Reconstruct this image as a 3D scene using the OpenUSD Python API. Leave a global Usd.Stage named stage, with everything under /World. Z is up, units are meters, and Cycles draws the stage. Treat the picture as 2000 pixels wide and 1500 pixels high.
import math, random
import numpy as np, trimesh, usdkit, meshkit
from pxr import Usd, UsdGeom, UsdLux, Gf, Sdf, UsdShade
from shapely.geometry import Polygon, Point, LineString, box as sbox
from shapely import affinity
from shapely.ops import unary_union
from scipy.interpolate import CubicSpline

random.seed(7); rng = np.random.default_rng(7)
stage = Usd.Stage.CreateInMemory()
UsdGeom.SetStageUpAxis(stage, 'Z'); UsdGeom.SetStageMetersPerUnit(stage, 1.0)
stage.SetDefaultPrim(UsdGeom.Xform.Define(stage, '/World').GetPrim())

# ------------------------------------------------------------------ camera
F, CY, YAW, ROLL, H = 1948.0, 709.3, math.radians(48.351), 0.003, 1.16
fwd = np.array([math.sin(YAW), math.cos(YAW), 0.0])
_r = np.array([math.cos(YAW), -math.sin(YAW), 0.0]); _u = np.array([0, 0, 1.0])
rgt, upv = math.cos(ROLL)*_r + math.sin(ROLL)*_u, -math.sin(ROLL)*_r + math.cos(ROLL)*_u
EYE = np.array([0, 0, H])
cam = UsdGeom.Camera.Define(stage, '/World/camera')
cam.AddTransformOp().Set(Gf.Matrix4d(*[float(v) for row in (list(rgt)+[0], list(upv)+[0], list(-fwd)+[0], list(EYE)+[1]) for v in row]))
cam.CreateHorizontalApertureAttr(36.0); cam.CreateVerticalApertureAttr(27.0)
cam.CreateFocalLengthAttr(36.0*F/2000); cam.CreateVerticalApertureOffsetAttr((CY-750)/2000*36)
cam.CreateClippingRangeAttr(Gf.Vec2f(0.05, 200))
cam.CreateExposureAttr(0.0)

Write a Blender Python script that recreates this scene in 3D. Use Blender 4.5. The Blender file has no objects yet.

──────────

> **TASK**
Reproduce the data shown above exactly.

> **TASK SOLUTION**
Reconstruct this image as a 3D scene using the OpenUSD Python API. Leave a global Usd.Stage named stage, with everything under /World. Z is up, units are meters, and Cycles draws the stage. Treat the picture as 2000 pixels wide and 1500 pixels high.
import math, random
import numpy as np, trimesh, usdkit, meshkit
from pxr import Usd, UsdGeom, UsdLux, Gf, Sdf, UsdShade
from shapely.geometry import Polygon, Point, LineString, box as sbox
from shapely import affinity
from shapely.ops import unary_union
from scipy.interpolate import CubicSpline

random.seed(7); rng = np.random.default_rng(7)
stage = Usd.Stage.CreateInMemory()
UsdGeom.SetStageUpAxis(stage, 'Z'); UsdGeom.SetStageMetersPerUnit(stage, 1.0)
stage.SetDefaultPrim(UsdGeom.Xform.Define(stage, '/World').GetPrim())

# ------------------------------------------------------------------ camera
F, CY, YAW, ROLL, H = 1948.0, 709.3, math.radians(48.351), 0.003, 1.16
fwd = np.array([math.sin(YAW), math.cos(YAW), 0.0])
_r = np.array([math.cos(YAW), -math.sin(YAW), 0.0]); _u = np.array([0, 0, 1.0])
rgt, upv = math.cos(ROLL)*_r + math.sin(ROLL)*_u, -math.sin(ROLL)*_r + math.cos(ROLL)*_u
EYE = np.array([0, 0, H])
cam = UsdGeom.Camera.Define(stage, '/World/camera')
cam.AddTransformOp().Set(Gf.Matrix4d(*[float(v) for row in (list(rgt)+[0], list(upv)+[0], list(-fwd)+[0], list(EYE)+[1]) for v in row]))
cam.CreateHorizontalApertureAttr(36.0); cam.CreateVerticalApertureAttr(27.0)
cam.CreateFocalLengthAttr(36.0*F/2000); cam.CreateVerticalApertureOffsetAttr((CY-750)/2000*36)
cam.CreateClippingRangeAttr(Gf.Vec2f(0.05, 200))
cam.CreateExposureAttr(0.0)

Write a Blender Python script that recreates this scene in 3D. Use Blender 4.5. The Blender file has no objects yet.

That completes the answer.